I have the Dandelin sphere construction. That is, I am given a vertical cylinder with radius $r$ and two spheres of radius $r$ are put inside of it. A plane (horizontal or otherwise, just not vertical) goes through the cylinder and the two spheres are placed such that they are just tangent to the plane at points $F_1$ and $F_2$.
So, define a point $P$ to be any point in the intersection between the plane and the (hollow) cylinder. We have that $|F_1 - F_2| = 2c$ and $P - F_1| + |P - F_2| = 2a$. I want to show that $r = \sqrt{a^2 - c^2}$.
I've been trying to work something out using the pythagorean theorem, but I can't get something started.

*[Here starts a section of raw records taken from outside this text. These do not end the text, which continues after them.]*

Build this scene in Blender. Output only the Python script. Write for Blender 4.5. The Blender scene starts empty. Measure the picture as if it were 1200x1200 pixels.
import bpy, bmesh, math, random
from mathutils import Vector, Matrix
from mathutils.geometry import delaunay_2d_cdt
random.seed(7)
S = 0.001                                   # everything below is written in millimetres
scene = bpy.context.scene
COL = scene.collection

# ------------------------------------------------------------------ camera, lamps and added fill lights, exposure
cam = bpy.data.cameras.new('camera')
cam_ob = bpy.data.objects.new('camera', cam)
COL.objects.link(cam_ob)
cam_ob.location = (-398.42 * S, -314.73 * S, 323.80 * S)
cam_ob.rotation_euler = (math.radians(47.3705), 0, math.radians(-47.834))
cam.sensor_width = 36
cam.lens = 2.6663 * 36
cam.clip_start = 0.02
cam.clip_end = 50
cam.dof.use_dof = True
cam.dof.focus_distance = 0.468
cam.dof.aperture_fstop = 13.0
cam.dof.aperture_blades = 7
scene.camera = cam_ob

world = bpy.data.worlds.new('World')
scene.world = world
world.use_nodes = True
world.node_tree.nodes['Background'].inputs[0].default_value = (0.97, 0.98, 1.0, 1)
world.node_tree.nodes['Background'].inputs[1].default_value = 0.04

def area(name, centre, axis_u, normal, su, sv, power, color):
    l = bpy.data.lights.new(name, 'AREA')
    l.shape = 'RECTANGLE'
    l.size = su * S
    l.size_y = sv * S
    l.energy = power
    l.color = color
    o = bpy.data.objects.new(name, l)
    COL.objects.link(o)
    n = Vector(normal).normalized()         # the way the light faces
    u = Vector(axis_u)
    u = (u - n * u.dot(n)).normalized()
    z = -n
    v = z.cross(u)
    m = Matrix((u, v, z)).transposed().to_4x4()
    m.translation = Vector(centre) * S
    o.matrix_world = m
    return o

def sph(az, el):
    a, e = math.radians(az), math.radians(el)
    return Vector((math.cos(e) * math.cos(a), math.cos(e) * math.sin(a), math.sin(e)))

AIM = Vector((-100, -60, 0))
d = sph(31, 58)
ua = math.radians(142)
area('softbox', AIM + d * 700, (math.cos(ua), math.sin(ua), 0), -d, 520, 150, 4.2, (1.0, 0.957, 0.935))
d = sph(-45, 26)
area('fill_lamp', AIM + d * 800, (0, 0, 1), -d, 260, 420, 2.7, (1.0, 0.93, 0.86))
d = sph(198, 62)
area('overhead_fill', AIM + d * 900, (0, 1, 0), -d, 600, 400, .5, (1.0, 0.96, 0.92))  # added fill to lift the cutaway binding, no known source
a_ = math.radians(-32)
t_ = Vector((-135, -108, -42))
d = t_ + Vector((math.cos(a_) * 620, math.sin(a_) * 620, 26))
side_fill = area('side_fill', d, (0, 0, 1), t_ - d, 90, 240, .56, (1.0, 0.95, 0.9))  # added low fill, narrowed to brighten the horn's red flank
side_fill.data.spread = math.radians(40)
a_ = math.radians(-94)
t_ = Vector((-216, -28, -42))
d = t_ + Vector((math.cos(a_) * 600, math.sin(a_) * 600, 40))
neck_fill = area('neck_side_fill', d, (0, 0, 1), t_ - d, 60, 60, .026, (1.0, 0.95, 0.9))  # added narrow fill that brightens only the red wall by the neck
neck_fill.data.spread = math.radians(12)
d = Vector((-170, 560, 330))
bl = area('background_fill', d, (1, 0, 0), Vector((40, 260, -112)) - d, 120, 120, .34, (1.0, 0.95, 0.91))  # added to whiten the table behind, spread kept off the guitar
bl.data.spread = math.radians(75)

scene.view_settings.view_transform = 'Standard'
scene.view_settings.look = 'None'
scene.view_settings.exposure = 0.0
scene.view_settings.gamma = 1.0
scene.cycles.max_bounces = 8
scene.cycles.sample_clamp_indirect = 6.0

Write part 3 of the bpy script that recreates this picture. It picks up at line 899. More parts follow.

I'd never heard of Dandelin spheres, so I learned something finding this answer. In the figure below (apologies for the image quality, and all the extra labels, etc.), I'll show one thing (with a proof blithely adapted (i.e., stolen) from Wikipedia). The key fact I'll use (leaving the proof to you) is that if $PQ$ and $PR$ are segments tangent to a sphere $S$ at points $Q$ and $R$, then their lengths are equal.
Main claim: $|E_1E_2| = 2a$, so the spheres are separated by distance $2a$ between their centers.
Proof: The segments $PF_1$ and $PF_2$ are both tangent to the upper sphere, so their lengths are the same number $u$. Similarly for $PF_2$ and $PE_2$, with equal lengths $v$. Thus the distance $|E_1E_2|$ is $u + v = 2a$.
It then follows that the midpoint $Q$ of $F_1F_2$ is at distance $a$ from the center $A$ of the lower sphere. Since the length of $F_1F_2$ is $2c$, the distance from $Q$ to $F_2$ is $c$. Now $AF_2Q$ is a right triangle, with legs $r$ and $c$ and hypotenuse $a$, so $r^2 + c^2 = a^2$, hence $r = \sqrt{a^2 - c^2}$.